### Data provided

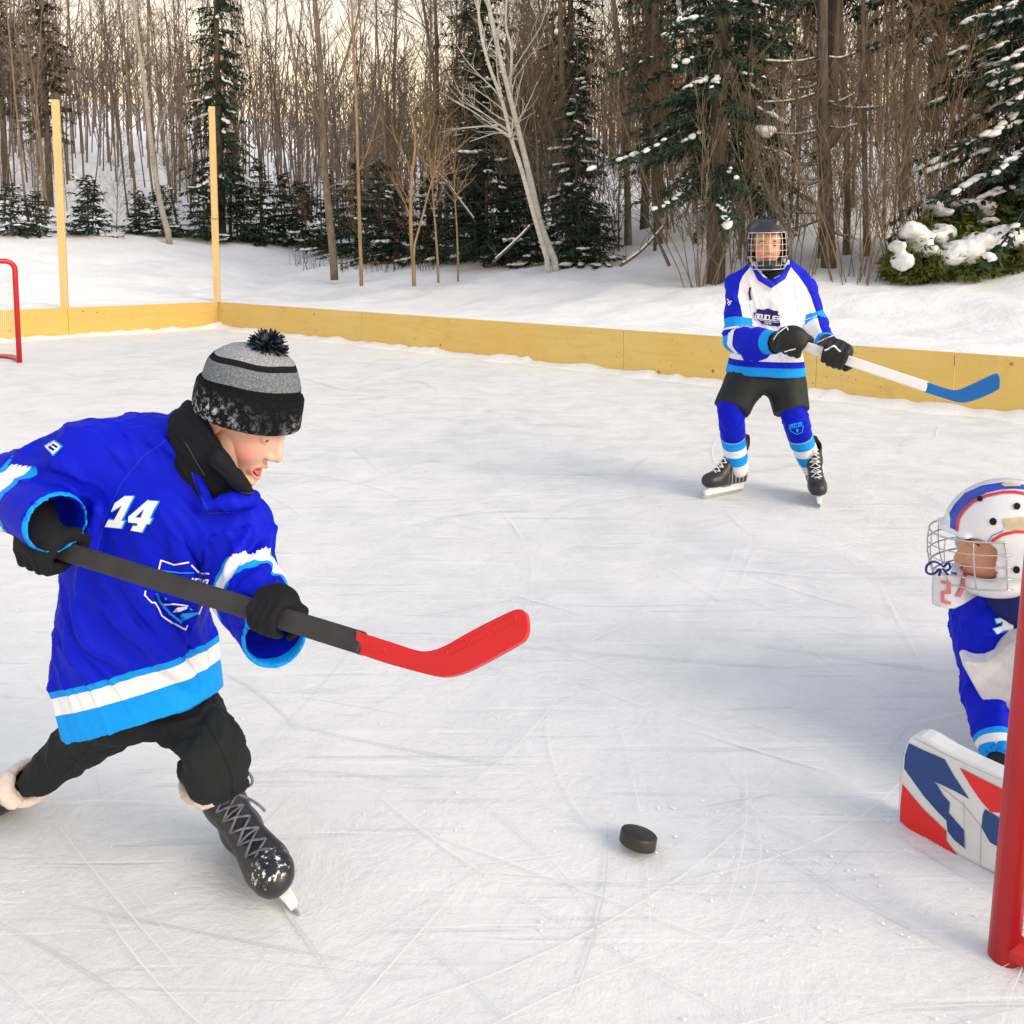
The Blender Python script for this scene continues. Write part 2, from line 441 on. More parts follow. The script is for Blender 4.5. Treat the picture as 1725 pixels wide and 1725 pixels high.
for k, (ang, sx, sy, lo, hi, am) in enumerate([(0.55, 1.6, 26, 0.62, 0.70, .42), (1.35, 1.9, 32, 0.63, 0.71, .40), (2.45, 1.5, 28, 0.62, 0.71, .42), (2.0, 1.2, 20, .61, .70, .40)]):
    w = t.mapping((sx, sy, 1), (0, 0, ang), (k * 3.1, k, 0))
    s_ = t.ramp(t.noise(1.0, 2.5, 0.5, 0.35, w), [(lo, 0.0), (hi, 1.0)])
    s_ = t.math('MULTIPLY', s_, am)
    c = t.mix(s_, c, (0.57, 0.585, 0.605) if k % 2 == 0 else (0.85, 0.85, 0.845))
    s_ = t.math('MULTIPLY', s_, t.ramp(t.noise(1.3 + k * .3, 3), [(0.42, 0.0), (0.58, 1.0)]))
    st = s_ if st is None else t.math('ADD', st, s_)
t.base(c)
t.set(Roughness=t.ramp(mid, [(0.0, 0.42), (1.0, 0.75)])); t.b.inputs["Specular IOR Level"].default_value = 0.30
hgt = t.math('SUBTRACT', t.math('ADD', t.math('MULTIPLY', mid, 0.6), t.math('MULTIPLY', fine, 0.12)), t.math('MULTIPLY', st, 0.5))
t.bump(hgt, 0.4, 0.012)
ICE = t.m
t = NT("scraped_snow"); t.base((0.82, 0.82, 0.82)); t.set(Roughness=0.85); SHAVE = t.m
t = NT("cut_ice"); t.base((0.60, 0.625, 0.65)); t.set(Roughness=0.5); CUT = t.m

# ---- ice sheet (inside the boards), ground sheet beyond
def grid_patch(ua, ub, keep, zf):
    A, B = np.meshgrid(ua, ub, indexing='ij'); xy = CORNER + A[..., None] * E1 + B[..., None] * E2
    z = zf(A, B, xy); v = np.concatenate([xy, z[..., None]], -1).reshape(-1, 3); nb = len(ub)
    i, j = np.meshgrid(np.arange(len(ua) - 1), np.arange(nb - 1), indexing='ij')
    k = keep(0.5 * (A[:-1, :-1] + A[1:, 1:]), 0.5 * (B[:-1, :-1] + B[1:, 1:]))
    i, j = i[k], j[k]; f = np.stack([i * nb + j, i * nb + j + 1, (i + 1) * nb + j + 1, (i + 1) * nb + j], 1)
    used = np.unique(f); mp = np.full(len(v), -1); mp[used] = np.arange(len(used))
    return v[used], mp[f]
ua = np.concatenate([np.linspace(0, 24, 150), [26, 30, 36, 44, 60]])
def zi(A, B, xy):
    p = np.stack([xy[..., 0].ravel(), xy[..., 1].ravel(), 0 * xy[..., 0].ravel()], -1)
    return ((fbm(p * 1.7, 3, 21) - 0.5) * 0.012).reshape(A.shape) * 0.6
v, f = grid_patch(ua, ua, lambda a, b: a > -9, zi)
o = link_mesh("ice", v, f, ICE); fix_normals(o); tag(o, "scraped pale ice of the outdoor rink with skate marks", "ice", kind="structure")
g1 = np.concatenate([-np.geomspace(130, 0.45, 120), np.linspace(-0.4, 0.0, 6)[:-1] , [-0.022]]); g2 = np.concatenate([np.linspace(0.0, 22, 150), [25, 30, 40, 60]])
gg = np.concatenate([g1, g2])
v, f = grid_patch(gg, gg, lambda a, b: (a < -0.02) | (b < -0.02), lambda A, B, xy: terr(xy[..., 0].ravel(), xy[..., 1].ravel()).reshape(A.shape))
o = link_mesh("snow_field", v, f, SNOW); fix_normals(o); tag(o, "deep untouched snow rising from the boards into the wood", "snow", kind="structure")

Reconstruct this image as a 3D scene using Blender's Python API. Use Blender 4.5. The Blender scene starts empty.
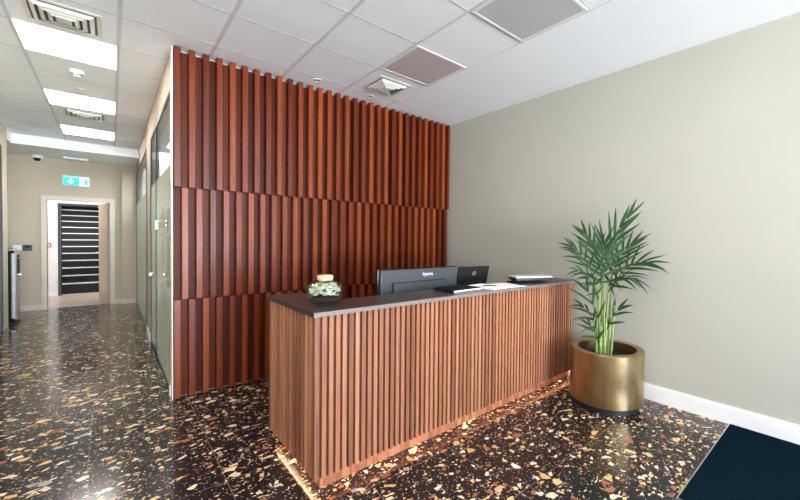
import bpy, bmesh, math, random
from mathutils import Vector, Matrix, Euler
random.seed(11)
C = bpy.context.scene.collection
PI = math.pi

# ------------------------------------------------------------------ helpers
class MB:
    """collects shapes and links them as one mesh object"""
    def __init__(self):
        self.bm = bmesh.new()
    def box(self, x0, x1, y0, y1, z0, z1, M=None, bev=0.0):
        vs = [Vector((x, y, z)) for z in (z0, z1) for y in (y0, y1) for x in (x0, x1)]
        if M is not None:
            vs = [M @ v for v in vs]
        v = [self.bm.verts.new(p) for p in vs]
        fs = []
        for f in ((0, 2, 3, 1), (4, 5, 7, 6), (0, 1, 5, 4), (2, 6, 7, 3), (0, 4, 6, 2), (1, 3, 7, 5)):
            fs.append(self.bm.faces.new([v[i] for i in f]))
        if bev > 0:
            es = set()
            for f in fs:
                es.update(f.edges)
            bmesh.ops.bevel(self.bm, geom=list(es), offset=bev, segments=2, affect='EDGES', profile=0.6)
        return self
    def prism(self, pts, z0, z1, M=None):
        """pts: xy outline ccw, extruded in z"""
        lo = [Vector((p[0], p[1], z0)) for p in pts]
        hi = [Vector((p[0], p[1], z1)) for p in pts]
        if M is not None:
            lo = [M @ p for p in lo]; hi = [M @ p for p in hi]
        a = [self.bm.verts.new(p) for p in lo]; b = [self.bm.verts.new(p) for p in hi]
        n = len(a)
        self.bm.faces.new(a[::-1]); self.bm.faces.new(b)
        for i in range(n):
            self.bm.faces.new([a[i], a[(i + 1) % n], b[(i + 1) % n], b[i]])
        return self
    def quad(self, a, b, c, d):
        self.bm.faces.new([self.bm.verts.new(Vector(p)) for p in (a, b, c, d)])
        return self
    def cyl(self, c, r, h, n=32, axis='z', r2=None, M=None):
        r2 = r if r2 is None else r2
        A = []
        for k, (rr, t) in enumerate(((r, 0), (r2, h))):
            ring = []
            for i in range(n):
                a = 2 * PI * i / n
                u, v = rr * math.cos(a), rr * math.sin(a)
                p = {'z': (u, v, t), 'y': (u, t, -v), 'x': (t, u, v)}[axis]
                p = Vector(p) + Vector(c)
                if M is not None: p = M @ p
                ring.append(self.bm.verts.new(p))
            A.append(ring)
        self.bm.faces.new(A[0][::-1]); self.bm.faces.new(A[1])
        for i in range(n):
            self.bm.faces.new([A[0][i], A[0][(i + 1) % n], A[1][(i + 1) % n], A[1][i]])
        return self
    def lathe(self, prof, c=(0, 0, 0), n=48, close=False):
        rings = []
        for r, z in prof:
            if r < 1e-6:
                rings.append([self.bm.verts.new(Vector(c) + Vector((0, 0, z)))])
            else:
                rings.append([self.bm.verts.new(Vector(c) + Vector((r * math.cos(2 * PI * i / n), r * math.sin(2 * PI * i / n), z))) for i in range(n)])
        seq = list(zip(rings, rings[1:]))
        if close: seq.append((rings[-1], rings[0]))
        for A, B in seq:
            for i in range(n):
                j = (i + 1) % n
                if len(A) == 1 and len(B) == 1: continue
                if len(A) == 1: self.bm.faces.new([A[0], B[j], B[i]])
                elif len(B) == 1: self.bm.faces.new([A[i], A[j], B[0]])
                else: self.bm.faces.new([A[i], A[j], B[j], B[i]])
        return self
    def tube(self, pts, r, n=8, r_end=None):
        pts = [Vector(p) for p in pts]
        r_end = r if r_end is None else r_end
        rings = []
        N = len(pts)
        for k, p in enumerate(pts):
            d = (pts[min(k + 1, N - 1)] - pts[max(k - 1, 0)]).normalized()
            up = Vector((0, 0, 1)) if abs(d.z) < 0.95 else Vector((1, 0, 0))
            a = d.cross(up).normalized(); b = d.cross(a).normalized()
            rr = r + (r_end - r) * k / max(1, N - 1)
            rings.append([self.bm.verts.new(p + a * rr * math.cos(2 * PI * i / n) + b * rr * math.sin(2 * PI * i / n)) for i in range(n)])
        self.bm.faces.new(rings[0]); self.bm.faces.new(rings[-1][::-1])
        for A, B in zip(rings, rings[1:]):
            for i in range(n):
                self.bm.faces.new([A[i], B[i], B[(i + 1) % n], A[(i + 1) % n]])
        return self
    def ball(self, c, rx, ry, rz, u=20, v=12):
        M = Matrix.Translation(c) @ Matrix.Diagonal((rx, ry, rz, 1))
        bmesh.ops.create_uvsphere(self.bm, u_segments=u, v_segments=v, radius=1, matrix=M)
        return self
    def build(self, name, mat, parent=None, smooth=False, flat_angle=40):
        bmesh.ops.recalc_face_normals(self.bm, faces=list(self.bm.faces))
        me = bpy.data.meshes.new(name)
        self.bm.to_mesh(me); self.bm.free()
        o = bpy.data.objects.new(name, me)
        me.materials.append(mat)
        C.objects.link(o)
        if parent is not None: o.parent = parent
        if smooth:
            for p in me.polygons: p.use_smooth = True
            try: me.set_sharp_from_angle(angle=math.radians(flat_angle))
            except Exception: pass
        return o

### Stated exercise
Copy exactly the stretch of lines from the one containing "Reconstruct this image" through the one containing "PI = math.pi", both included. Leave out any pictures.

### The completed task
Reconstruct this image as a 3D scene using Blender's Python API. Use Blender 4.5. The Blender scene starts empty.
import bpy, bmesh, math, random
from mathutils import Vector, Matrix, Euler
random.seed(11)
C = bpy.context.scene.collection
PI = math.pi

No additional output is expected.